Tem-se falado muito da importância que os votos dos indecisos terão na determinação do vencedor. Há dados que revelam que estes são, sobretudo, mulheres. Até que ponto é que o voto feminino pode ser decisivo?

Aqui tenho uma opinião um bocadinho mais conservadora. Se pensarmos nos estudos pré-eleitorais, nas sondagens, no erro de amostragem, com um nível de confiança que normalmente ronda os 95%, a proporção de indecisos anda entre os 15 e os 20%. Não tem havido estudos que distingam os indecisos em termos de género, tem aliás havido muitas dúvidas sobre quem são os indecisos sob o ponto de vista dos perfis sociodemográficos, se eles podem trazer alguma diferenciação e determinar a governabilidade, mas creio que será difícil pelo fator da volatilidade. No plano abstrato, o que sabemos dos indecisos é que há duas grandes dimensões: por um lado, pessoas com um perfil mais diferenciado, que não estão fidelizadas num partido, que refletem muito sobre o assunto, e que por isso querem ter mais informação; por outro lado, os indecisos com pouca diferenciação em termos socioeconómicos e profissionais, e que têm dificuldade em gerir a informação que vão recebendo.

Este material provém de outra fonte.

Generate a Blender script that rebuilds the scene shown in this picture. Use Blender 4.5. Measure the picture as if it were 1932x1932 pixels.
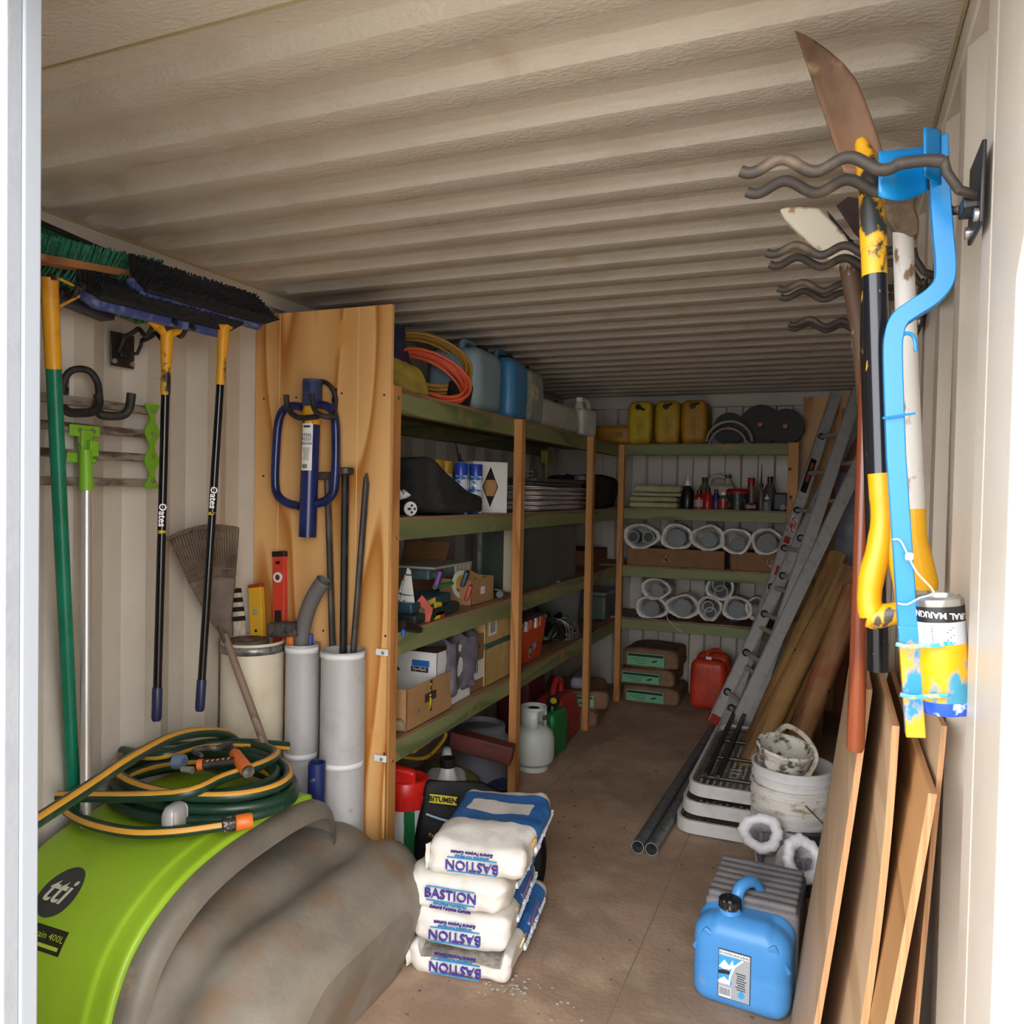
import bpy, math, random
from mathutils import Vector as V, Matrix as M, Euler, noise as NZ
sin, cos, pi, R = math.sin, math.cos, math.pi, math.radians
random.seed(7)
for o in list(bpy.data.objects): bpy.data.objects.remove(o, do_unlink=True)
sc = bpy.context.scene
col = sc.collection

# ---------------------------------------------------------------- camera, world, sun, exposure
CAM = V((0, 0, 1.58)); FPX = 1487.0
AX = V((0.92477636, 0.0270416, -0.379549)); AY = V((0.38001907, -0.0149271, 0.9248582)); AZ = V((0.01934408, -0.99952285, -0.02408055))
cd = bpy.data.cameras.new('camera'); cd.sensor_width = 36; cd.lens = FPX / 1932 * 36; cd.clip_start = 0.02
cam = bpy.data.objects.new('camera', cd); col.objects.link(cam)
rt = V((AX[0], AY[0], AZ[0])); dn = V((AX[1], AY[1], AZ[1])); fw = V((AX[2], AY[2], AZ[2]))
up = -dn
cam.matrix_world = M(((rt[0], up[0], -fw[0], 0), (rt[1], up[1], -fw[1], 0), (rt[2], up[2], -fw[2], CAM[2]), (0, 0, 0, 1)))
sc.camera = cam
sc.view_settings.view_transform = 'Standard'; sc.view_settings.look = 'None'; sc.view_settings.gamma = 1
sc.view_settings.use_curve_mapping = False
sc.view_settings.exposure = 1.5
w = bpy.data.worlds.new('sky'); sc.world = w; w.use_nodes = True
bg = w.node_tree.nodes['Background']; bg.inputs[0].default_value = (0.95, 0.965, 1.0, 1); bg.inputs[1].default_value = 2.9
sd = bpy.data.lights.new('sun', 'SUN'); sd.energy = 5; sd.angle = R(0.6); sd.color = (1.0, 0.93, 0.82)
sun = bpy.data.objects.new('sun', sd); col.objects.link(sun)
sdir = V((1.18, 0.33, -0.36)).normalized()
sun.rotation_euler = sdir.to_track_quat('-Z', 'Y').to_euler()
sc.cycles.max_bounces = 10; sc.cycles.diffuse_bounces = 7

# ---------------------------------------------------------------- helpers
def P(px, py, x=None, y=None, z=None):
    v = V((px - 966, py - 966, FPX)); r = V((AX.dot(v), AY.dot(v), AZ.dot(v)))
    if x is not None: t = x / r[0]
    elif y is not None: t = y / r[1]
    else: t = (z - CAM[2]) / r[2]
    return CAM + r * t
def lin(h):
    h = h.lstrip('#'); o = []
    for i in (0, 2, 4):
        c = int(h[i:i+2], 16) / 255; o.append(c / 12.92 if c <= .04045 else ((c + .055) / 1.055) ** 2.4)
    return (*o, 1)
MATS = {}
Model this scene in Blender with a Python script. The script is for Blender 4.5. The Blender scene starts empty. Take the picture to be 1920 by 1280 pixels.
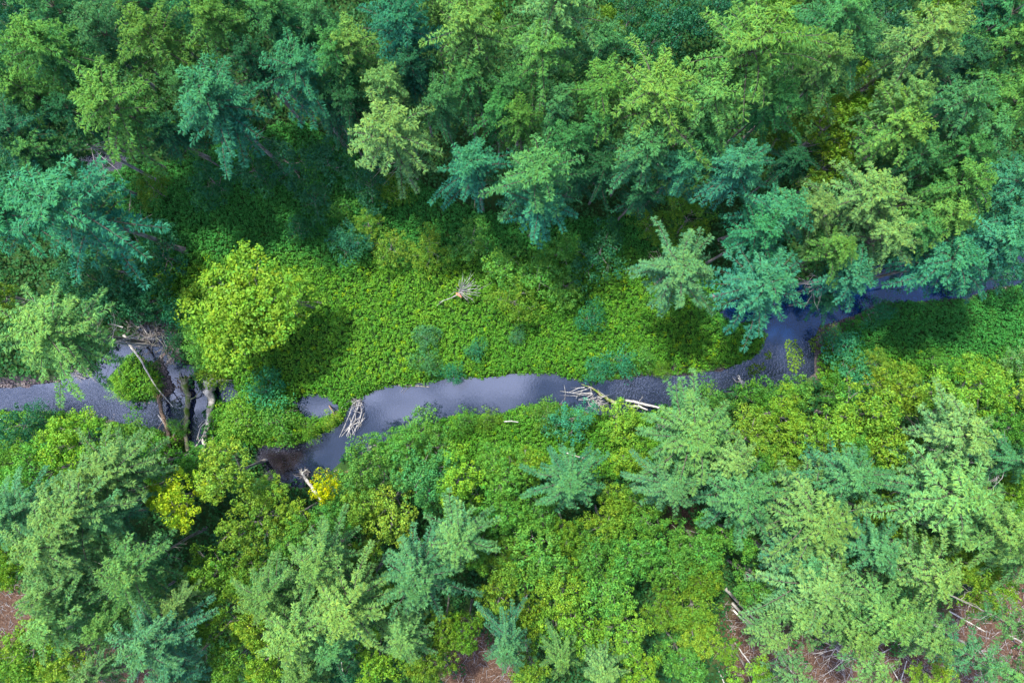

A comunicação social tem um papel importante nesse esclarecimento. Como é que vê o espaço que o comentário político televisivo tem conquistado, mas também a presença crescente de mulheres nos painéis de comentário?

Estou a lembrar-me do estudo de uma colega da [Universidade] Católica, a Rita Figueiras, intitulado A política do comentário, o comentário da política. Existem três grandes grupos no comentário: os membros dos partidos, os jornalistas e os académicos, tendo estes os últimos dois um perfil mais neutro. Quanto à presença de mulheres, sei, por exemplo, que a RTP procura diversificar, não só em termos de género, mas a vários níveis. Creio que esse equilíbrio é procurado de forma consciente pelos canais, ainda que possa haver constrangimentos (recentemente participei num painel em que uma das oradoras não pôde estar fisicamente presente porque tinha um bebé de seis meses e não podia deslocar-se). Mas o comentário é mais um elemento que contribui para a informação, tal como as sondagens ou a cobertura noticiosa. Já o comentário do comentário, como dizia o Ricardo Araújo Pereira... pode ter importância na mobilização pelo voto. Pelo menos para isso. Claro que também pode atingir um ponto de saturação. Talvez a minha seja uma posição muito pessoal, mas a política nem sempre é um assunto central ou prioritário e [tendo em conta os temas dos serões informativos], se pensarmos nesta 'competição' com o futebol, muitas vezes o futebol ganha a dianteira. Por isso, não vejo muito mal em trazer novos ângulos, em manter o interesse pela análise porque, de alguma forma, acabamos por atrair eleitores, sobretudo os mais jovens. Penso que isso pode mobilizar para o voto, por isso não tenho uma opinião negativa.